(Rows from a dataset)
---+---
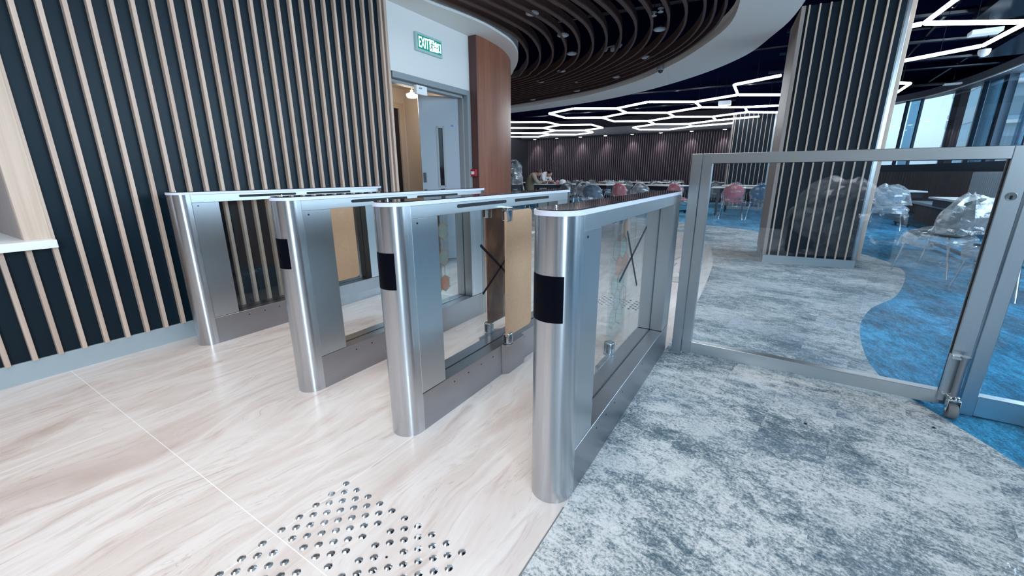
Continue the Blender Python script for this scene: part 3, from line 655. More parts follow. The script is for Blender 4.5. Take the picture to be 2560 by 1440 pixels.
def gate(cx, label, reader=True, bulge=(1,), slots=True):
    g = thing('turnstile', label, 'turnstile', (cx, GY, 0), 0, 'stainless steel turnstile pedestals in a row')
    for yc, sg in ((R_, -1), (GL-R_, 1)):
        ep = MB().prism(half(R_, 0, sg, YS-R_-.0008), 0, .998, True).build('end_post', M_STEEL, g); ep.location = (0, yc, 0)
    for y0, y1 in ((YS+.0008, YP), (YQ, YE-.0008)):
        sd = MB()
        sd.box(-.074, .074, y0, y1, .183, .947).build('side_panel', M_STEELV, g, .0015, 1)
    # dark centre slot down the reveals and along the rail, where the pane sits
    b = MB(); b.box(-.003, .003, YP, YP+.0012, .183, .947); b.box(-.003, .003, YQ-.0012, YQ, .183, .947); b.box(-.0035, .0035, YP, YQ, .181, .1825); b.build('glazing_gasket', M_SLOT, g)
    MB().box(-.0025, .0025, YP+.001, YQ-.001, .183, .949).build('glass_pane', M_GGLASS, g)
    b = MB(); b.box(-.075, .075, YS, YE, .9485, .998); ur = b.build('upper_rail', M_RAIL, g, .0012, 1)
    if slots:
        b = MB()
        for sx in (1, -1):
            capsule_slot(b, sx*.0751, .379, .786, .979, .016, sx); capsule_slot(b, sx*.0751, .872, 1.275, .979, .016, sx)
        b.build('slot', M_SLOT, ur)
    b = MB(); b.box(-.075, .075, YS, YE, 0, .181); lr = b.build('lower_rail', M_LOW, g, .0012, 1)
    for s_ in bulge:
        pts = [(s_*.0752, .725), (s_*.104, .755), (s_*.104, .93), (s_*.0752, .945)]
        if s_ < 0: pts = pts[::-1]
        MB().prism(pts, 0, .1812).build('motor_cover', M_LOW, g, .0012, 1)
    for s_ in (1, -1):
        for y, z in ((.31, .145), (.42, .145), (.53, .145), (.64, .145), (.98, .145), (.127, .928)):
            b = MB().lathe([(.0042, 0), (.0042, .0008)], n=12); b.v = [(s_*(.0748+q[2]), y+q[0], z+q[1]) for q in b.v]; b.build('screw_hole', M_SLOT, g)
    MB().prism(stad(R_+.003, -.003, GL+.003), .9985, 1.0135, True).build('light_strip', M_STRIP, g)
    MB().prism(stad(R_+.003, -.003, GL+.003, inset=.006), 1.0137, 1.0165, True).build('top_plate', M_BLACKGLASS, g)
    b = MB(); b.lathe([(.003, 0), (.003, .009), (.002, .011)], (0, .05, 1.0165), 10); b.build('sensor_pin', M_CHROME, g)
    if reader:
        rows = []; n = 16
        for k in range(n+1):
            a = math.radians(-62+102*k/n); r1 = R_+.0012
            rows.append([(r1*math.sin(a), R_-r1*math.cos(a), .672), (r1*math.sin(a), R_-r1*math.cos(a), .82)])
        MB().strip(rows, True).build('reader_window', M_BLACK, g)
    return g
CX = (-3.183, -2.0, -1.2715, -.5473)
g1 = gate(CX[0], 'stainless turnstile pedestal standing nearest the slatted wall, without a black reader', False)
wing(g1, 'w', 1, .80, .80, 1.26, M_KRAFT, label='swing leaf covered in brown paper')
g2 = gate(CX[1], 'second stainless turnstile pedestal from the slatted wall, brown paper seen through its window', True, (1, -1))
wing(g2, 'w', -1, .84, .83, 1.26, M_KRAFT, label='swing leaf covered in brown paper')
wg = wing(g2, 'w', 1, .78, .76, 1.12, M_GLASS, label='clear glass leaf printed with orange hexagons')
hexfilm(wg, .1065, .80, 1.11, .25, .92, 3)
g3 = gate(CX[2], 'third stainless turnstile pedestal with two brown papered leaves and a black tape cross', True, (1, -1))
wing(g3, 'w', 1, .765, .735, 1.01, M_KRAFT, label='swing leaf covered in pale brown paper')
wing(g3, 'w', -1, .845, .845, 1.12, M_KRAFTD, label='glossy leaf with dark brown paper behind film')
tape(g3, .004, [(.643, .760, .900, .555), (.655, .491, .900, .652)])
g4 = gate(CX[3], 'nearest stainless turnstile pedestal beside the grey carpet, black tape cross on its window', True, (-1,), False)
wg = wing(g4, 'w', -1, .93, .90, 1.18, M_GLASS, label='clear glass leaf printed with orange hexagons')
hexfilm(wg, -.0935, .90, 1.17, .25, .92, 11)
tape(g4, .004, [(.783, .865, 1.016, .558), (1.121, .85, .714, .646)])

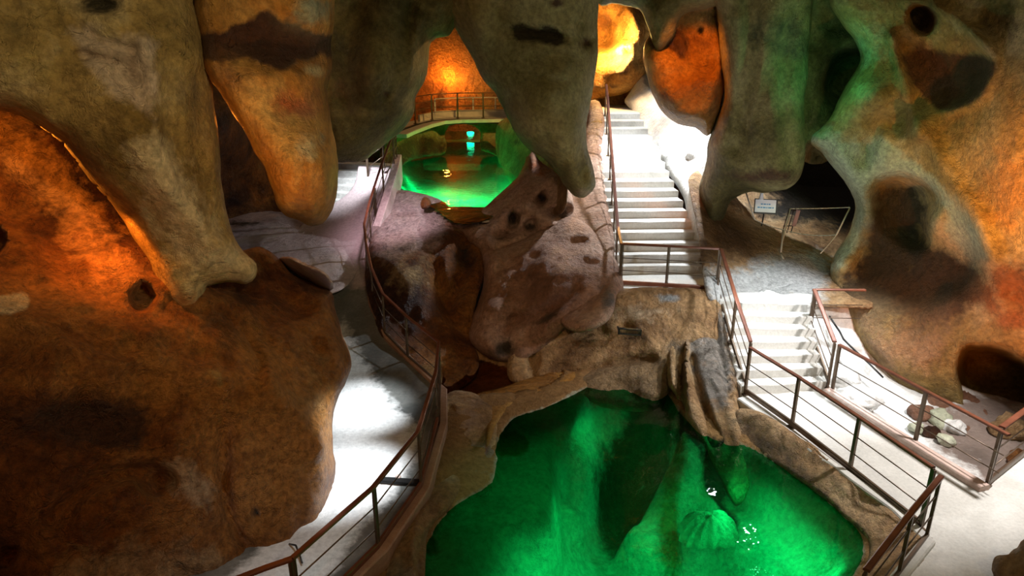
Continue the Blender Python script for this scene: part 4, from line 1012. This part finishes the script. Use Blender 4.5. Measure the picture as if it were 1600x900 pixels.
---+---
Direction
Reproduce the data above word for word from its first line through the line that holds "if s_ < 0: pts = pts[::-1]", both ends included; skip pictures.

Output for this task
Continue the Blender Python script for this scene: part 3, from line 655. More parts follow. The script is for Blender 4.5. Take the picture to be 2560 by 1440 pixels.
def gate(cx, label, reader=True, bulge=(1,), slots=True):
    g = thing('turnstile', label, 'turnstile', (cx, GY, 0), 0, 'stainless steel turnstile pedestals in a row')
    for yc, sg in ((R_, -1), (GL-R_, 1)):
        ep = MB().prism(half(R_, 0, sg, YS-R_-.0008), 0, .998, True).build('end_post', M_STEEL, g); ep.location = (0, yc, 0)
    for y0, y1 in ((YS+.0008, YP), (YQ, YE-.0008)):
        sd = MB()
        sd.box(-.074, .074, y0, y1, .183, .947).build('side_panel', M_STEELV, g, .0015, 1)
    # dark centre slot down the reveals and along the rail, where the pane sits
    b = MB(); b.box(-.003, .003, YP, YP+.0012, .183, .947); b.box(-.003, .003, YQ-.0012, YQ, .183, .947); b.box(-.0035, .0035, YP, YQ, .181, .1825); b.build('glazing_gasket', M_SLOT, g)
    MB().box(-.0025, .0025, YP+.001, YQ-.001, .183, .949).build('glass_pane', M_GGLASS, g)
    b = MB(); b.box(-.075, .075, YS, YE, .9485, .998); ur = b.build('upper_rail', M_RAIL, g, .0012, 1)
    if slots:
        b = MB()
        for sx in (1, -1):
            capsule_slot(b, sx*.0751, .379, .786, .979, .016, sx); capsule_slot(b, sx*.0751, .872, 1.275, .979, .016, sx)
        b.build('slot', M_SLOT, ur)
    b = MB(); b.box(-.075, .075, YS, YE, 0, .181); lr = b.build('lower_rail', M_LOW, g, .0012, 1)
    for s_ in bulge:
        pts = [(s_*.0752, .725), (s_*.104, .755), (s_*.104, .93), (s_*.0752, .945)]
        if s_ < 0: pts = pts[::-1]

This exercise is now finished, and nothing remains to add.